4 Responses to “Lessons learned from a lightning storm”

  1. Mark Vang says:

    Peter, it sounds like the tech support at your previous phone service provider did a very handy job of talking themselves out of a loyal long-term customer. Converting your 15yr old system to a new sale should have been the first thing that popped into their heads.

    If they were in some indispensible niche market I could see how they could stay in business with that attitude but as you discovered, there are lots of options for business-grade phone systems including VOIP systems.

    I would bet that the new system puts much greater control in your hands so you won’t have pay someone else whenever you want to update menu options, etc. Sure you’ve got a bit of a learning curve ahead of you but you’re in the learning curve business anyway, right?

    With your recent storm experience, perhaps it’s time to review your UPS/Surge Protection systems and make sure none of those were damaged and perhaps upgrade to something that won’t let your critical infrastructure systems get zapped again. (Though I imagine you are already working on that.)

    Good luck with the repairs!

    -Mark

  2. Agreed, Mark; and it surprised me that during three phone calls between our company and there company, there was no attempt to translate this into a good thing. I shared my concerns over not having a lid on the potential cost of repair; and even though they tried to sell us on VOIP when we first became a customer, they didn’t bring up any alternatives to the repair.

    Yes, the new system puts greater control into our hands.

    We were able to set up custom dial plans for our VIP customers so that if they didn’t get us on the phone (our goal during business hours), they would be given the option to try the support cell phone; and, as a backup, a help desk ticket would be created in any event just in case.

    The phone system was on a surge protector; but I guess not one good enough.

    Thank you.

  3. Dawn Mentzer says:

    Great story, Peter! It really demonstrates how important it is for customers to know what they’re getting and paying for. And having choices gives them the confidence that that you’re looking out for what’s best for them.

    Glad to hear the VoIP system is working out well so far! In my previous professional life, I project managed the development of a business VoIP offering. At that time the Nortel hardware/software just wasn’t quite ready for prime time and the product just didn’t provide the functionality or flexibility that business customers really needed. The technology has come a LONG way since then – and it really hasn’t been that terribly long ago! ;)

  4. Hi Dawn:

    Thank you for your kind words of encouragement.

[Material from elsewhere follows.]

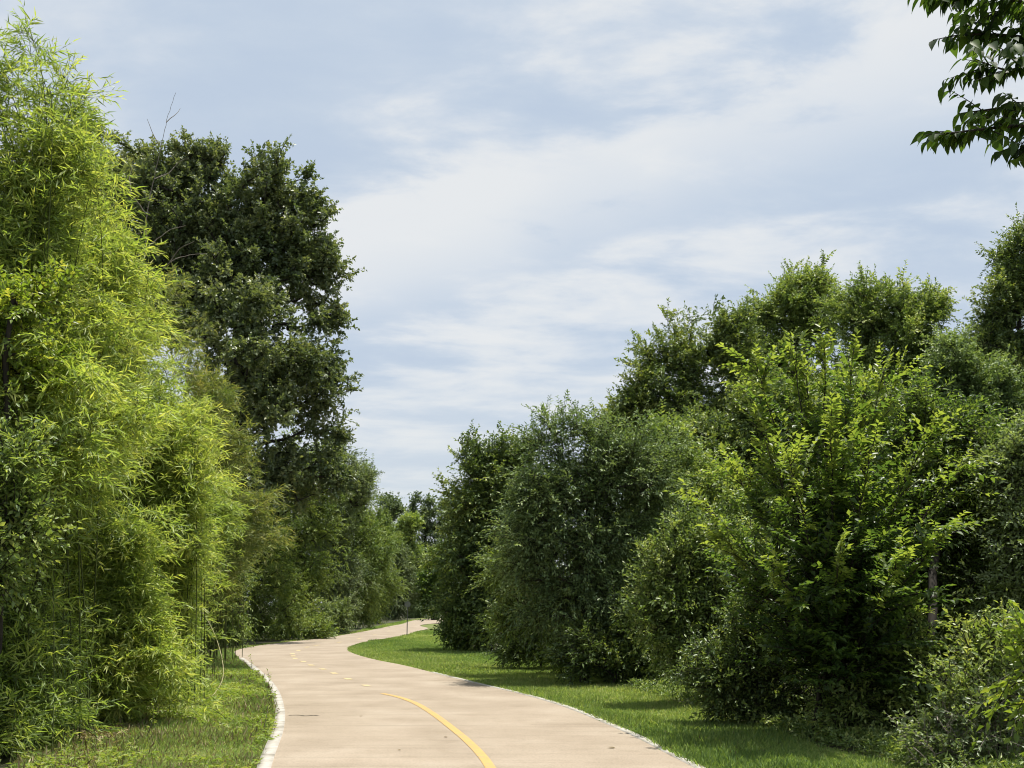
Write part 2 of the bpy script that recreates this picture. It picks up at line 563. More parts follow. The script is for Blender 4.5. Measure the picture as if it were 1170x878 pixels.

    The sad part is the company for whom we were a customer for approximately 15-years didn’t try to offer any alternatives to the repair or a way to cap the repair cost sin order ot keep us.

    In any event, the resulting system has browser-based controls over dial plans; and while our goal is to answer every incoming call during business hours, we were able to set up VIP based dial plans based on caller ID where critical customers can page us even if we are on the phone (or after hours). As a backup, the system also creates an emergency support ticket for such calls.

    Thank you.

    P.S. On not that “terribly long ago!” on twitter someone linked a blog article talking about the 1st computer they got — similar to mine, a TRS 80 model 1 with a cassette player for storage… and that reminded me of high school with punch cards… and yes… technology has come a long way in a short period of time.